* _Work to do_: Set the following entries down again exactly, line by line.
# Start of Extracted material
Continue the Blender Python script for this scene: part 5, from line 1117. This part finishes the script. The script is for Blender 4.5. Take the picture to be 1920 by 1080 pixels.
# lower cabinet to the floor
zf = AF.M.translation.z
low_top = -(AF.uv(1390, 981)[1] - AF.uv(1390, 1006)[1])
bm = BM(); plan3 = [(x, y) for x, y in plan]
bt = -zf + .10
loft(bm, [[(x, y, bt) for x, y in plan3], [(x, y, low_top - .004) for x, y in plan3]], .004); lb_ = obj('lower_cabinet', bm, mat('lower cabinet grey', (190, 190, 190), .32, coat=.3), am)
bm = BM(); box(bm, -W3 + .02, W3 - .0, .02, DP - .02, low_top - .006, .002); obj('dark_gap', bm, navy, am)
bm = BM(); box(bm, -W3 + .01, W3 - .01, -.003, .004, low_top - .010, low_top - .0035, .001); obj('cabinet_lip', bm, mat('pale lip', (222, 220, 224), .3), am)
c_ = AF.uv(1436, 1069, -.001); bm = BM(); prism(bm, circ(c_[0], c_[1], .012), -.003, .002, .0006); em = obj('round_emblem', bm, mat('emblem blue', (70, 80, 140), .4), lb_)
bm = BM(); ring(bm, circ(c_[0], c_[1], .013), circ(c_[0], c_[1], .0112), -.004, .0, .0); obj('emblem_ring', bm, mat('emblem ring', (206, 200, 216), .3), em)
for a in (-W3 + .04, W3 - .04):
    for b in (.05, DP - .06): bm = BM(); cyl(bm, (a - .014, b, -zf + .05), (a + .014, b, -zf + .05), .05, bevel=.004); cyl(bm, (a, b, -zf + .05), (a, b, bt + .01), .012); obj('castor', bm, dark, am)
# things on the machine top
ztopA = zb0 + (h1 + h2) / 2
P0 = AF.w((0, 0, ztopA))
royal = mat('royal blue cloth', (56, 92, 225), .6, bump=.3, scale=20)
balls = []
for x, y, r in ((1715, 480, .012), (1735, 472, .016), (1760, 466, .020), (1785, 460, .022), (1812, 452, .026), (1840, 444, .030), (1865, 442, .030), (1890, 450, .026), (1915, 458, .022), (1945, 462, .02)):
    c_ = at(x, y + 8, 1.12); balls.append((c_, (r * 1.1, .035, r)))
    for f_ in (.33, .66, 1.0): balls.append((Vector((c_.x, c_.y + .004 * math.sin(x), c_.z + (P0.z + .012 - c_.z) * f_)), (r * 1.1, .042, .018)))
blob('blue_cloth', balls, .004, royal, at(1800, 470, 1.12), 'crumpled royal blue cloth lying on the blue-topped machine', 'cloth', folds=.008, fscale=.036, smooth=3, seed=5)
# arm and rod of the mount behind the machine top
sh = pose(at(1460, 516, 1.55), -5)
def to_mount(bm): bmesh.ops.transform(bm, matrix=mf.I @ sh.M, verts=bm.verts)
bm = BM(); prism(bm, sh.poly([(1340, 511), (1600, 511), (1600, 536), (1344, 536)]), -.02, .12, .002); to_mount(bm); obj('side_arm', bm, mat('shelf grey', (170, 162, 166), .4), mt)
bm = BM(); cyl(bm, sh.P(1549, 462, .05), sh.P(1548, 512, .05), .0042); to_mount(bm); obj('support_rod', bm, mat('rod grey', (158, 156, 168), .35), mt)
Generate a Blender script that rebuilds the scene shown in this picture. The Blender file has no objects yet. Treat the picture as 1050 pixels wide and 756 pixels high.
# End of Extracted material
* _Reply to the exercise_:
Continue the Blender Python script for this scene: part 5, from line 1117. This part finishes the script. The script is for Blender 4.5. Take the picture to be 1920 by 1080 pixels.
# lower cabinet to the floor
zf = AF.M.translation.z
low_top = -(AF.uv(1390, 981)[1] - AF.uv(1390, 1006)[1])
bm = BM(); plan3 = [(x, y) for x, y in plan]
bt = -zf + .10
loft(bm, [[(x, y, bt) for x, y in plan3], [(x, y, low_top - .004) for x, y in plan3]], .004); lb_ = obj('lower_cabinet', bm, mat('lower cabinet grey', (190, 190, 190), .32, coat=.3), am)
bm = BM(); box(bm, -W3 + .02, W3 - .0, .02, DP - .02, low_top - .006, .002); obj('dark_gap', bm, navy, am)
bm = BM(); box(bm, -W3 + .01, W3 - .01, -.003, .004, low_top - .010, low_top - .0035, .001); obj('cabinet_lip', bm, mat('pale lip', (222, 220, 224), .3), am)
c_ = AF.uv(1436, 1069, -.001); bm = BM(); prism(bm, circ(c_[0], c_[1], .012), -.003, .002, .0006); em = obj('round_emblem', bm, mat('emblem blue', (70, 80, 140), .4), lb_)
bm = BM(); ring(bm, circ(c_[0], c_[1], .013), circ(c_[0], c_[1], .0112), -.004, .0, .0); obj('emblem_ring', bm, mat('emblem ring', (206, 200, 216), .3), em)
for a in (-W3 + .04, W3 - .04):
    for b in (.05, DP - .06): bm = BM(); cyl(bm, (a - .014, b, -zf + .05), (a + .014, b, -zf + .05), .05, bevel=.004); cyl(bm, (a, b, -zf + .05), (a, b, bt + .01), .012); obj('castor', bm, dark, am)
# things on the machine top
ztopA = zb0 + (h1 + h2) / 2
P0 = AF.w((0, 0, ztopA))
royal = mat('royal blue cloth', (56, 92, 225), .6, bump=.3, scale=20)
balls = []
for x, y, r in ((1715, 480, .012), (1735, 472, .016), (1760, 466, .020), (1785, 460, .022), (1812, 452, .026), (1840, 444, .030), (1865, 442, .030), (1890, 450, .026), (1915, 458, .022), (1945, 462, .02)):
    c_ = at(x, y + 8, 1.12); balls.append((c_, (r * 1.1, .035, r)))
    for f_ in (.33, .66, 1.0): balls.append((Vector((c_.x, c_.y + .004 * math.sin(x), c_.z + (P0.z + .012 - c_.z) * f_)), (r * 1.1, .042, .018)))
blob('blue_cloth', balls, .004, royal, at(1800, 470, 1.12), 'crumpled royal blue cloth lying on the blue-topped machine', 'cloth', folds=.008, fscale=.036, smooth=3, seed=5)
# arm and rod of the mount behind the machine top
sh = pose(at(1460, 516, 1.55), -5)
def to_mount(bm): bmesh.ops.transform(bm, matrix=mf.I @ sh.M, verts=bm.verts)
bm = BM(); prism(bm, sh.poly([(1340, 511), (1600, 511), (1600, 536), (1344, 536)]), -.02, .12, .002); to_mount(bm); obj('side_arm', bm, mat('shelf grey', (170, 162, 166), .4), mt)
bm = BM(); cyl(bm, sh.P(1549, 462, .05), sh.P(1548, 512, .05), .0042); to_mount(bm); obj('support_rod', bm, mat('rod grey', (158, 156, 168), .35), mt)
Generate a Blender script that rebuilds the scene shown in this picture. The Blender file has no objects yet. Treat the picture as 1050 pixels wide and 756 pixels high.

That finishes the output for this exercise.